Here’s an example: Mandy wants to buy a home for $300,000. She will put down 10% ($30,000) and take out a loan for the rest ($270,000.) But Mandy also owes the IRS $15,000. As part of escrow (which is the middleman between the bank and you that handles all the money) the escrow agent will pay off your $15K IRS debt and you will have a loan of $285,000 instead of just $270,000. In other words, the bank will have lent you the money to cover your mortgage and to make you debt-free with the IRS.
#3 You ask the IRS to go into 2nd position
This third method applies when you already have a Federal Tax Lien and want to refinance your property.
Say what? Why would the IRS ever go into second position behind a bank? Because, believe it or not, they are human. Sometimes. Like any other creditor, if the IRS has a carrot dangled in front of them, they just might bite.
To ask the IRS to take a second position behind a bank, you fill out a special IRS form (Form 14134), which is a request for a Certificate of Subordination of Federal Tax Lien. But what’s the carrot?

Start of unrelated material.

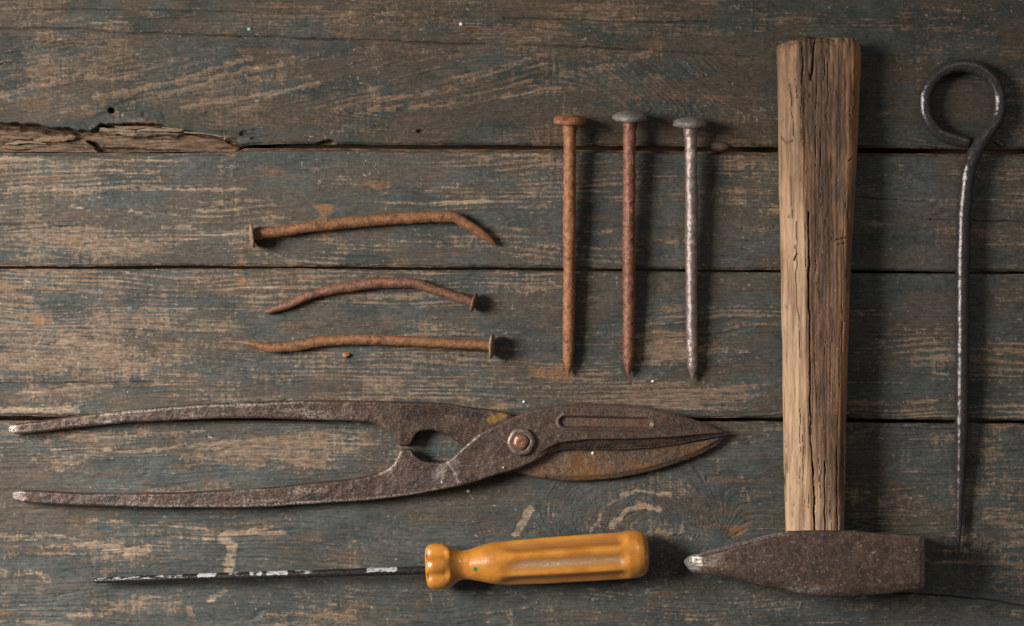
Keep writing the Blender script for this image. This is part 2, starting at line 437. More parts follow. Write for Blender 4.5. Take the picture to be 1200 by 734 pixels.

When you have a Federal Tax Lien on your property, you prevent the IRS from seizing the property by having an installment agreement in place. The way to get approved for a Certificate of Subordination is to give them more money faster than you would have otherwise. For example, you offer them two things: (1) a one-time up-front lump sum payment and (2) an increase in your monthly installment payment to them.
Here’s an example.
Steve owes the IRS $400K and is on an installment agreement with payments of $10,000 a month. Steve had a $1M home that had a short-term loan coming due, and he had to refinance into a new short-term loan. But due to the Federal Tax Lien, banks wouldn’t touch the refi. Steve then applies for a Certificate of Subordination from the IRS. He offers them a lump sum one-time payment of $30,000 and also agrees to increase his monthly payment plan from $10,000 to $11,000 a month. The IRS gets $30K extra today, plus an extra $12K/year ($1K/month x 12 months). The IRS loves Steve’s money, so they agree, and Steve can refi.
Note that Steve had to get the Certificate of Subordination first. Only after getting the Certificate could he get the new loan, which means he owes the $30,000 and will continue to have to pay $11,000 a month, no matter what. So even if Steve fails to refi and is forced to sell the property, he’s got to pay up to the IRS. Moral: Don’t apply for the Certificate unless your loan officer can pretty much guarantee the refi.
Conclusion
Housing is cooling, and you may find an opportunity to buy a home now at a better price. Don’t let owing the IRS money stop you. Instead, use these 100% legal, IRS-approved techniques to get the IRS out of the way and to buy the home you want.